A little later comes a huge hand. I am UTG and look down and see AcAh. I raise to 5xBB, getting two callers - the huge stack in the 10 seat, and the regular in the 1 seat, who is also on the button. The flop comes down Tc-8c-4s. I bet out $75 into the $85 pot, knowing fully that if the 10 seat has hit the flop at all he is probably going to call. True to form the 10 seat calls. I begin thinking that it is going to take a big bet on the turn to take this pot down without seeing the river, and begin thinking through my options. While I am doing this the 1 seat is taking his time, stacking and re-stacking his chips. Eventually he pushes all-in, making it another $100 to me with the pot now being about $400 or so. I have about $600 behind.

I am out of position with an over-pair, against a guy who seems to know what he is doing who has gone all-in, and a guy who has me covered yet to act. I do not like my position here. If the humongous stack was not in the hand I would insta-call the seat, even though he may have a set. I still feel the humoungous stack is on some kind of draw, I am just not sure how big it is (considering I have the Ace of clubs). There is a straight draw out there, a flush draw out there, a real chance someone has a set, or even a crazy two-pair. The thing is, I still think my hand might be good.

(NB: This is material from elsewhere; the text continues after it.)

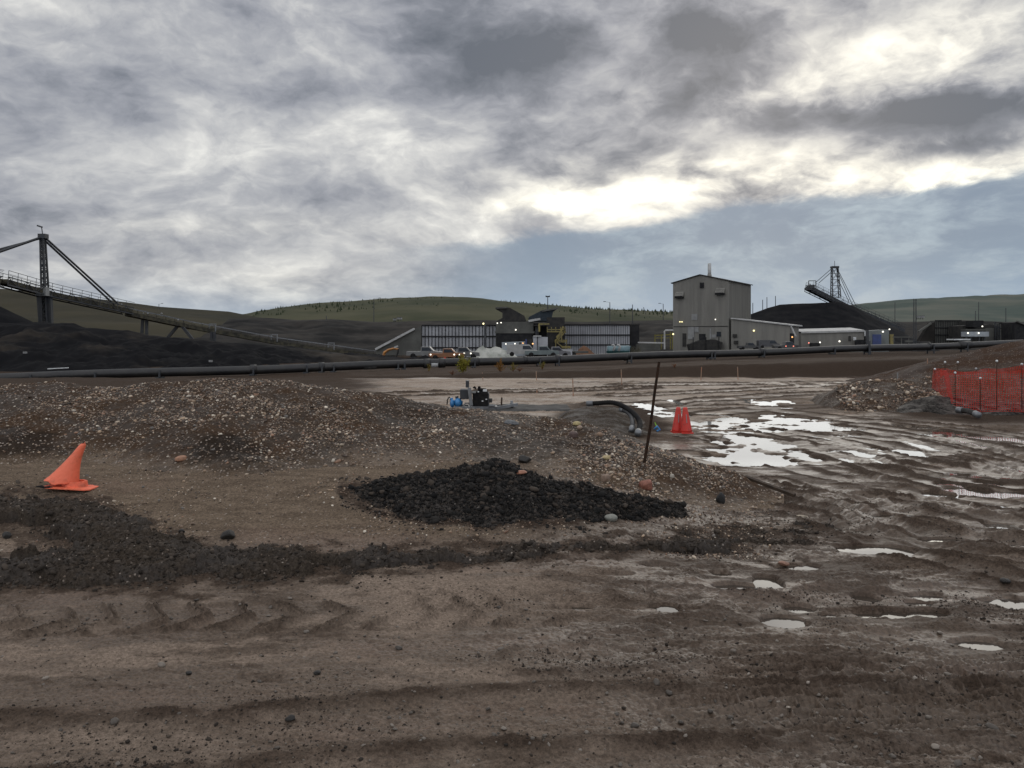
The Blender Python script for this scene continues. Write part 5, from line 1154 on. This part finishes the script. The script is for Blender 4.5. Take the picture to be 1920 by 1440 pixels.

I agonise for a few minutes... and finally fold. The 1 seat and the 10 seat decide to show. The 10 seat has K7 of clubs, while the 1 seat shows... JsJh.

Fuck.

The turn and river are blanks, and the 1 seat rakes the pot.

I have been thinking over this hand quite a bit. I could have raised more pre-flop, which may have forced JJ to either fold or re-raise all-in (I am not sure if K7s would have gone away). I could have also raised more post-flop... again I am not sure if K7s would have folded, but it may have forced me to get my chips in.

Of course I could have still got my chips in the way the hand played out... I guess another option was to be passive as hell and just call the 1 seat's all-in. I could then and bet large if no club or straight card came on the turn, but I just don't like that play.

I have mentioned before that NLHE cash games and I had been through a trial separation. If I had got all my chips in there behind, it may have become a fully fledged divorce. At the end of the day I think my play was OK (especially considering my biggest NLHE flaw is getting over-committed with an overpair), but I would love to hear anyone's thoughts.

I decide to hang it up after playing for a couple of hours, finishing up $450 for the session. I am not sure if I will be back to take another shot at the crazy action before I leave Sydney - it depends on how everything else shakes out. In the meantime I'll have to continue meeting friends and getting drunk. Can't complain about that.

* * * * * *

If you're interested, I've thrown some more photos up at Flickr. Here is the first set, while this is the second set.

2 Comments:

  • Last year Mrs DP and I spent some time at Star City. I scouted out the games, and saw all sorts of crazy action at the tables. The wife saw me drooling, but wouldn't let me sit - she thought it would be a better idea to do touristy things. Now I really wish I had found time to sneak off to the casino...

    By Blogger Donkeypuncher, at 9:58 PM  

  • That rake is brutal.

    Your question on the AA hand isn't really one of he correct play, it more a question of your tolerance for variance. Given the situation and the weak play at the table, not risking taking a huge hit is prudent. Thin edges are for games against those of equal ability.

    A bigger raise preflop is possible, but should only work once as then next time you raise 7x everyone will know your on AA or KK and lay down. If you make that play then you have to raise 7x with 98s too.

    You have to figure that the average winning hand in this loose game is 2 pair. You need that to get it in on the flop, IMO.